### INSTRUCTIONS FOR THE TASK
Repeat all of the material below exactly as written, images excluded.

### MATERIAL PROVIDED
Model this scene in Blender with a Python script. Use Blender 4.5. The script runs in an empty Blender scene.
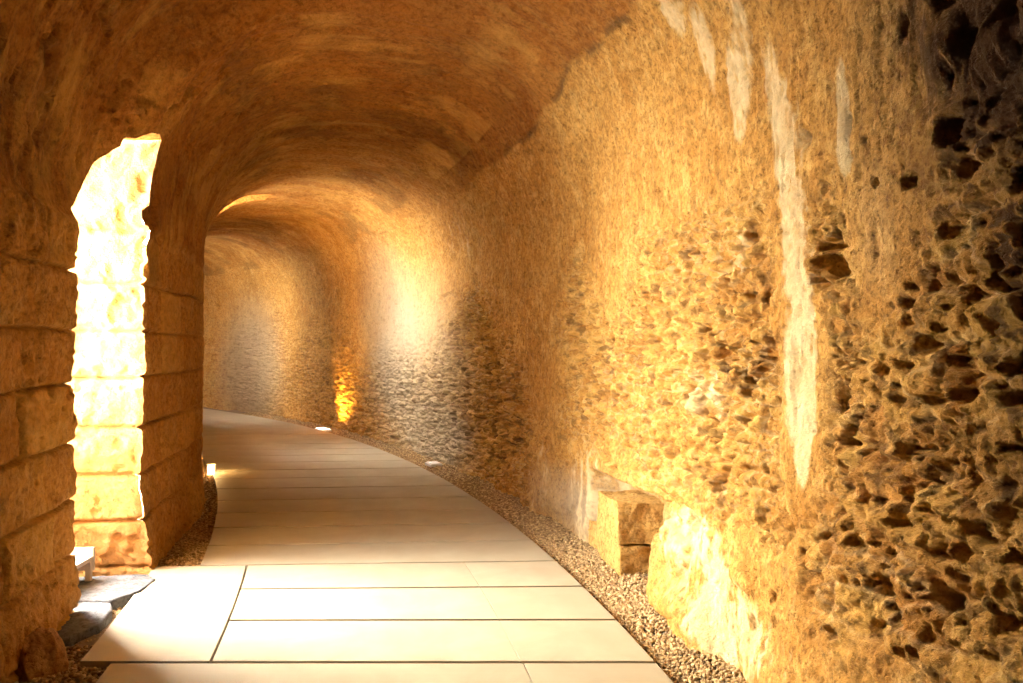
import bpy, bmesh, math, random
import numpy as np
from mathutils import Vector, Matrix
Q = 1.0            # mesh density
PI = math.pi
rnd = random.Random(7)
sc = bpy.context.scene
col = sc.collection

# ------------------------------------------------------------------ noise
def _h(ix, iy, iz, seed):
    n = (ix.astype(np.int64) * 374761393 + iy.astype(np.int64) * 668265263 + iz.astype(np.int64) * 2147483647 + seed * 1274126177) & 0xffffffff
    n = ((n ^ (n >> 13)) * 1274126177) & 0xffffffff
    n = ((n ^ (n >> 16)) * 2246822519) & 0xffffffff
    n = n ^ (n >> 15)
    return (n & 0xffffff) / float(0xffffff)
def vnoise(x, y, seed=0):
    x = np.asarray(x, float); y = np.asarray(y, float)
    x, y = np.broadcast_arrays(x, y)
    ix = np.floor(x); iy = np.floor(y); fx = x - ix; fy = y - iy
    fx = fx * fx * fx * (fx * (fx * 6 - 15) + 10); fy = fy * fy * fy * (fy * (fy * 6 - 15) + 10)
    z = np.zeros_like(ix)
    a = _h(ix, iy, z, seed); b = _h(ix + 1, iy, z, seed); c = _h(ix, iy + 1, z, seed); d = _h(ix + 1, iy + 1, z, seed)
    return (a + (b - a) * fx + (c - a) * fy + (a - b - c + d) * fx * fy) * 2 - 1
def fbm(x, y, octs=4, seed=0, gain=0.5):
    t = 0; a = 1.0; s = 0
    for i in range(octs):
        c, sn = math.cos(0.6 * i), math.sin(0.6 * i)
        f = 2.03 ** i
        t = t + a * vnoise((x * c - y * sn) * f + 13.7 * i, (x * sn + y * c) * f - 7.1 * i, seed + i * 17)
        s += a; a *= gain
    return t / s * 1.4
def worley(x, y, seed=0, jit=0.85):
    ix = np.floor(x); iy = np.floor(y)
    f1 = np.full(x.shape, 9.0); f2 = np.full(x.shape, 9.0); idc = np.zeros(x.shape)
    for dx in (-1, 0, 1):
        for dy in (-1, 0, 1):
            cx = ix + dx; cy = iy + dy
            z = np.zeros_like(cx)
            px = cx + 0.5 + jit * (_h(cx, cy, z, seed) - 0.5)
            py = cy + 0.5 + jit * (_h(cx, cy, z + 1, seed) - 0.5)
            r = np.sqrt((px - x) ** 2 + (py - y) ** 2)
            k = _h(cx, cy, z + 2, seed)
            new = r < f1
            f2 = np.where(new, f1, np.minimum(f2, r))
            idc = np.where(new, k, idc)
            f1 = np.where(new, r, f1)
    return f1, f2, idc
def sstep(a, b, x):
    t = np.clip((x - a) / (b - a), 0, 1)
    return t * t * (3 - 2 * t)

# ------------------------------------------------------------------ the plan of the curved gallery (centre of curvature, radii)
CX, CZ = -26.89, -1.10            # x, y of the centre on the ground
RO = 28.36                        # right (outer) wall
HS = 2.22                         # springing height of the vault
D2R = PI / 180
def RI(th):                       # left (inner) wall
    d = th / D2R
    return 25.06 + 0.22 * sstep(13.2, 14.3, d) + .19 * sstep(15, 20, d) - 0.05 * sstep(4, -4, d)
# door-like openings in the inner wall: (from deg, to deg, top at near side, crown)
OPEN = [(12.93, 14.69, 2.26, 2.88), (27.3, 29.4, 2.6, 3.68), (40.9, 43.1, 2.6, 3.5), (54.5, 57.0, 2.5, 3.0)]
THK = 0.72
SILL = 2.05
TH0, TH1 = -17 * D2R, 62 * D2R
def P3(r, th, z):
    return np.stack([CX + r * np.cos(th), CZ + r * np.sin(th), z], -1)
CAM_H = 1.5

EX = .80                          # vault section: a little squarer than a circle
def columns():
    th = TH0; out = []
    edges = sorted([e * D2R for o in OPEN for e in o[:2]])
    while th < TH1:
        out.append(th)
        x = CX + RO * math.cos(th); y = CZ + RO * math.sin(th)
        d = math.hypot(x, y)
        ds = max(0.0068, 0.0026 * d)
        if y < 1.3: ds = max(ds, 0.02 + 0.03 * max(0, 1.0 - y))
        if th > 40 * D2R: ds *= 1.5
        th += ds / RO / Q
    out = np.array(out + [TH1])
    for e in edges:
        i = np.argmin(abs(out - e)); out[i] = e
    return np.unique(out)
TH = columns()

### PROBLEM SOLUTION
Model this scene in Blender with a Python script. Use Blender 4.5. The script runs in an empty Blender scene.
import bpy, bmesh, math, random
import numpy as np
from mathutils import Vector, Matrix
Q = 1.0            # mesh density
PI = math.pi
rnd = random.Random(7)
sc = bpy.context.scene
col = sc.collection

# ------------------------------------------------------------------ noise
def _h(ix, iy, iz, seed):
    n = (ix.astype(np.int64) * 374761393 + iy.astype(np.int64) * 668265263 + iz.astype(np.int64) * 2147483647 + seed * 1274126177) & 0xffffffff
    n = ((n ^ (n >> 13)) * 1274126177) & 0xffffffff
    n = ((n ^ (n >> 16)) * 2246822519) & 0xffffffff
    n = n ^ (n >> 15)
    return (n & 0xffffff) / float(0xffffff)
def vnoise(x, y, seed=0):
    x = np.asarray(x, float); y = np.asarray(y, float)
    x, y = np.broadcast_arrays(x, y)
    ix = np.floor(x); iy = np.floor(y); fx = x - ix; fy = y - iy
    fx = fx * fx * fx * (fx * (fx * 6 - 15) + 10); fy = fy * fy * fy * (fy * (fy * 6 - 15) + 10)
    z = np.zeros_like(ix)
    a = _h(ix, iy, z, seed); b = _h(ix + 1, iy, z, seed); c = _h(ix, iy + 1, z, seed); d = _h(ix + 1, iy + 1, z, seed)
    return (a + (b - a) * fx + (c - a) * fy + (a - b - c + d) * fx * fy) * 2 - 1
def fbm(x, y, octs=4, seed=0, gain=0.5):
    t = 0; a = 1.0; s = 0
    for i in range(octs):
        c, sn = math.cos(0.6 * i), math.sin(0.6 * i)
        f = 2.03 ** i
        t = t + a * vnoise((x * c - y * sn) * f + 13.7 * i, (x * sn + y * c) * f - 7.1 * i, seed + i * 17)
        s += a; a *= gain
    return t / s * 1.4
def worley(x, y, seed=0, jit=0.85):
    ix = np.floor(x); iy = np.floor(y)
    f1 = np.full(x.shape, 9.0); f2 = np.full(x.shape, 9.0); idc = np.zeros(x.shape)
    for dx in (-1, 0, 1):
        for dy in (-1, 0, 1):
            cx = ix + dx; cy = iy + dy
            z = np.zeros_like(cx)
            px = cx + 0.5 + jit * (_h(cx, cy, z, seed) - 0.5)
            py = cy + 0.5 + jit * (_h(cx, cy, z + 1, seed) - 0.5)
            r = np.sqrt((px - x) ** 2 + (py - y) ** 2)
            k = _h(cx, cy, z + 2, seed)
            new = r < f1
            f2 = np.where(new, f1, np.minimum(f2, r))
            idc = np.where(new, k, idc)
            f1 = np.where(new, r, f1)
    return f1, f2, idc
def sstep(a, b, x):
    t = np.clip((x - a) / (b - a), 0, 1)
    return t * t * (3 - 2 * t)

# ------------------------------------------------------------------ the plan of the curved gallery (centre of curvature, radii)
CX, CZ = -26.89, -1.10            # x, y of the centre on the ground
RO = 28.36                        # right (outer) wall
HS = 2.22                         # springing height of the vault
D2R = PI / 180
def RI(th):                       # left (inner) wall
    d = th / D2R
    return 25.06 + 0.22 * sstep(13.2, 14.3, d) + .19 * sstep(15, 20, d) - 0.05 * sstep(4, -4, d)
# door-like openings in the inner wall: (from deg, to deg, top at near side, crown)
OPEN = [(12.93, 14.69, 2.26, 2.88), (27.3, 29.4, 2.6, 3.68), (40.9, 43.1, 2.6, 3.5), (54.5, 57.0, 2.5, 3.0)]
THK = 0.72
SILL = 2.05
TH0, TH1 = -17 * D2R, 62 * D2R
def P3(r, th, z):
    return np.stack([CX + r * np.cos(th), CZ + r * np.sin(th), z], -1)
CAM_H = 1.5

EX = .80                          # vault section: a little squarer than a circle
def columns():
    th = TH0; out = []
    edges = sorted([e * D2R for o in OPEN for e in o[:2]])
    while th < TH1:
        out.append(th)
        x = CX + RO * math.cos(th); y = CZ + RO * math.sin(th)
        d = math.hypot(x, y)
        ds = max(0.0068, 0.0026 * d)
        if y < 1.3: ds = max(ds, 0.02 + 0.03 * max(0, 1.0 - y))
        if th > 40 * D2R: ds *= 1.5
        th += ds / RO / Q
    out = np.array(out + [TH1])
    for e in edges:
        i = np.argmin(abs(out - e)); out[i] = e
    return np.unique(out)
TH = columns()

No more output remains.